Entrepreneurship with vision!
Methods and Tools for Managerial Capacity Building
of Agricultural Producers in Central and Eastern Europe

Strategic management


Why do I need a strategy?

Growing importance of entrepreneurship and strategic management in agriculture

In earlier times, farmers only needed to be healthy strong people who could work hard for many hours. Labour and craftsmanship were important for being a successful farmer. On large farms, the ability to manage large groups of labourers was also required.

In recent decades, entrepreneurship has become an (or is probably the most) important aspect of farming and will increasingly be so in the near future. Developments in the market (globalisation, certification, food safety requirements etc.), in agricultural policy (reform of the Common Agricultural Policy of the EU, WTO negotiations etc.) and in society in general (e.g. growing concern for the environment, nature, biodiversity, landscape, animal welfare, natural resources but also the financial crisis that influences market and policy) call for higher levels of entrepreneurship.

Entrepreneurship means undertaking an enterprise, e.g. a farm. It comprises activities such as gathering information, communicating with supply chain partners, market orientation and strategic decision making.

Entrepreneurship deals more with strategic issues than management, which focuses more on operational and tactical decisions. Craftsmanship and management can be learned more easily than entrepreneurship; the first two aspects have a more technical or procedural character, whereas entrepreneurship involves a lot of ‘special’ skills of the farmer like communication and risk management, and competencies like leadership, taking initiatives, openness to signals from society, vision, creativity, self-reflection, and so on (De Lauwere et al., 2004). The entrepreneur is the one who makes decisions and his attitude and behaviour are therefore crucial to the success or failure of his business.

Developing strategies

It is not easy to make good strategic decisions. And it is perhaps even more difficult for farmers. In bigger companies a director or board is responsible for strategic decision making, it is one of the main tasks of their job. Farmers spend by far most of their time on operational issues, taking care of the cows and crops. And most farmers are not trained to make strategic plans.

Strategic decisions are important decisions. They often include (large) investments. This usually means one cannot afford to make mistakes. Strategic decisions are also complicated decisions. Many things have to be taken into account. What are the developments in the market? What is happening in national and EU policy? What are the local developments? Is it possible to obtain a permit to expand a farm? How is the farm performing? Is it performing better than those of colleagues or competitors? Is there room to invest? What are the farmer’s personal ambitions? Is he striving for a high performance (e.g. high milk yields per cow) or for developing a large-scale farm? Which strategies are possible?

An entrepreneur (thus including a farmer) must be aware that the situation keeps changing. Once a strategy and a plan have been developed, the situation will change again. This means that a new plan has to be developed or at least the current plan should be adapted.

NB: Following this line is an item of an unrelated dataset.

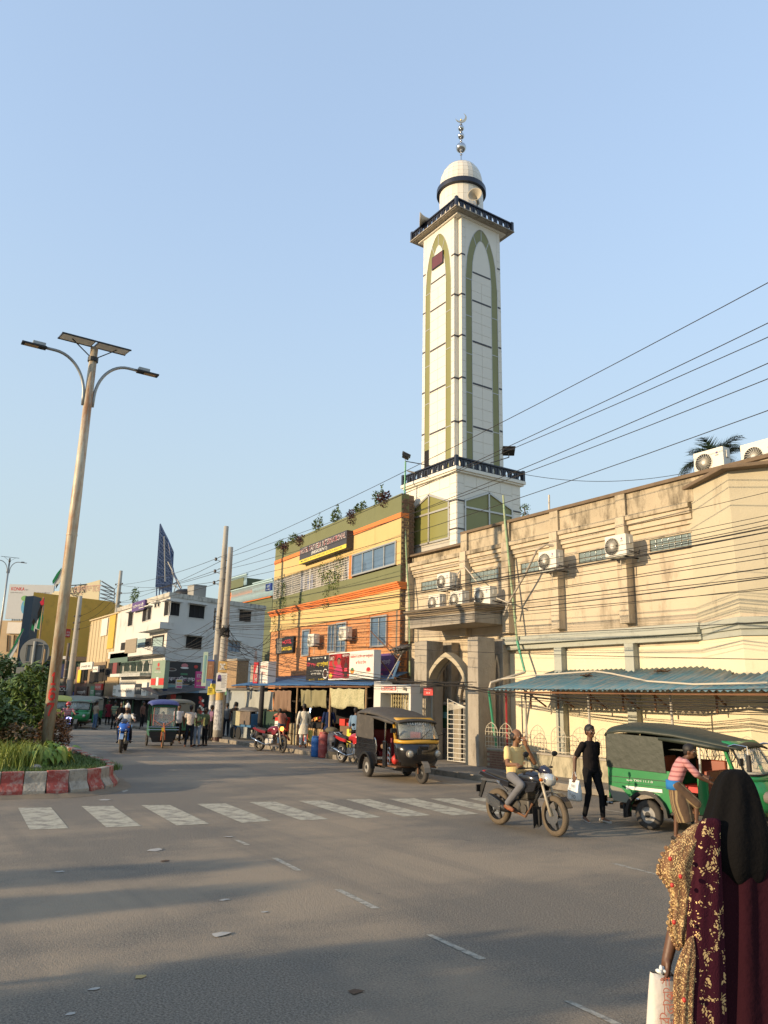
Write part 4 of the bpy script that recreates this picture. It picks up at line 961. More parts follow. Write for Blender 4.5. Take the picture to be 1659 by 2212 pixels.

In short, farmers are not used to developing a strategy for their own farm, taking all of the mentioned aspects into account. It is also possible for a farmer to hire an expert to prepare a strategic plan. This has certain major disadvantages. The main one is that there is no ownership. It is not the farmer’s own strategy. It is not his personal analysis of the environment or of his farm’s performance. And does it take account of the farmer’s personal skills and ambitions? The key question concerning a strategy developed by an expert is whether it truly fits with the individual situation of the farm and the farmer and whether it will actually lead to steps and actions being taken by the farmer. One of the key elements of Interactive Strategic Management is that the farmer develops the strategy himself.